Welcome to the jungle
‘You better run like Usain Bolt!’ said Nicholas in response to my question. He had just been telling me about how he found himself face to face with a leopard the last time he walked along this jungle trail and I asked him what he thought I should do if I met a leopard today. I ponder for a moment the obvious impossibility of me running anything like the world’s fastest man or having any hope of outrunning a hungry leopard and conclude it’s probably best I don’t meet a leopard today. I’ll hope for a nice monkey or a pretty bird instead.
Nicholas, a national park tour guide, is leading us along the Headhunter trail deep in the jungle of Gunung Mulu National Park in Malaysian Borneo.

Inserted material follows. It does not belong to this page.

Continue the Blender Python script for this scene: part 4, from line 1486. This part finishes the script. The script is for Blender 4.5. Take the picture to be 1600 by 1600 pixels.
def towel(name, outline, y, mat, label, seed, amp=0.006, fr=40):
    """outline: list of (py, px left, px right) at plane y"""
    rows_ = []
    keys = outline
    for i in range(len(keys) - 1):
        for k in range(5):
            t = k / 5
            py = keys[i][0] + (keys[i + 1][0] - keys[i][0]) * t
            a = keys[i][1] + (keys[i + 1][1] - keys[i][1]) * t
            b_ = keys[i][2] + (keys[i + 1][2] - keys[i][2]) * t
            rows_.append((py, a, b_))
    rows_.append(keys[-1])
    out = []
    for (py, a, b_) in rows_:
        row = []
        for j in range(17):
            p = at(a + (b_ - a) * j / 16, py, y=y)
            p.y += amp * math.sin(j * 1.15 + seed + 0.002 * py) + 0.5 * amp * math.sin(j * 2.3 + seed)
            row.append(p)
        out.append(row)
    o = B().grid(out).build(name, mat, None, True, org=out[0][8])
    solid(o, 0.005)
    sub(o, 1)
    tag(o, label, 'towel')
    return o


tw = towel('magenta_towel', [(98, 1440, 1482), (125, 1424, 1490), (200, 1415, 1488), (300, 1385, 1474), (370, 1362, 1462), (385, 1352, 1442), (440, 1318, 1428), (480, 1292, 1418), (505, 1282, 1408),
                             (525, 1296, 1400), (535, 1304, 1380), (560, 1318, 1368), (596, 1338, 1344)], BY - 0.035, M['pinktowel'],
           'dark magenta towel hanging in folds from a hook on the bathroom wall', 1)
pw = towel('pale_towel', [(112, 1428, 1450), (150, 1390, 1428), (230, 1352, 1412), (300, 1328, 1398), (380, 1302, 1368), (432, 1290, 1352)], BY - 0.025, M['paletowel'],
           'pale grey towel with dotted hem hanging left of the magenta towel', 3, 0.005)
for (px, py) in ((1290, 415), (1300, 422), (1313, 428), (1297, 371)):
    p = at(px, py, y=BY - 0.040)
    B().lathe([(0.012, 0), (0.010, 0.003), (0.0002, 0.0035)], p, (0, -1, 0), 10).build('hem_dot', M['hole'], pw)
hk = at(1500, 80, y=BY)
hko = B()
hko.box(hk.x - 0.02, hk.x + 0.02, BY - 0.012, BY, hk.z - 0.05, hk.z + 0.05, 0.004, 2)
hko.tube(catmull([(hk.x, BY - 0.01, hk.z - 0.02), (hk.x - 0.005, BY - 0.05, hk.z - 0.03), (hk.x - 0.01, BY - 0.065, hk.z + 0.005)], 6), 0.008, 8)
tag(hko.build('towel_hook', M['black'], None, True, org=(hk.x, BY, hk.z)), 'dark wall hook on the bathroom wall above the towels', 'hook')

The trail stretches for almost 12 kilometres through the jungle. In days gone by headhunting tribes used this route to attack rival parties. Thankfully headhunting no longer happens and the trail is used by local people and tourists. These days leopards are about the scariest things that live here. You no longer need to fear meeting a headhunting warrior on the trail but you may find yourself sharing the path with some other jungle creatures.
The hiking trail extends from Camp 5 to Kuala Terikan by the river in at the national park’s boundary. It is about as remote as you can get. Our journey to reach this point began with a flight to Mulu airstrip from Brunei three days ago and a two-day stay in Mulu National Park headquarters, from where we explored some of the famous Mulu caves and the sky canopy walk. From there it was a ride down the river on a long boat followed by a five kilometre jungle trek into Camp 5 from where we made a very challenging side to the Pinnacles.
So, if you want to walk this headhunter trail you have to really want to be here. It’s not somewhere you can just ‘pop over’ to for the day. Perhaps the remoteness and effort required to get here is one of the reasons why the trail is not overrun with tourists. We don’t see another person other than our guide all day.
There seems to be some confusion or dispute as to what exactly constitutes the Headhunter trail. Many tour companies offer packages named after the Headhunter Trail that include the Mulu Park caves and the rivers into and out of the national park. (In fact we have used one of these tour packages ourselves to get here.) Information available on a Mulu National Park website indicates that ‘the trail itself follows the route taken by Kayan headhunting parties who paddled up the Melinau River to Melinau Gorge. They then dragged their longboats through the forest for 3 km until they reached the banks of the Terikan River, where they launched headhunting raids against the people of the Limbang area.’ However, Nicholas is of the view that this section of jungle trail alone was the actual Headhunter trail. According to the stories that have been passed down through his family, this trail was the main road used by the different tribes in the areas to fight and also trade. The first half of the trail was typically controlled by the Kayan people, a group said to be very aggressive and war like. The latter part of the trail, from where the track crosses the river, was traditionally the turf of the Iban people.
Trekking along this trail is hot and sweaty work but otherwise relatively unchallenging. There are no steep ascents or descent and no rock scrambling. Whenever a branch obstructs our path Nicholas makes short work of it with a machete ensuring we have a clear trail all the way.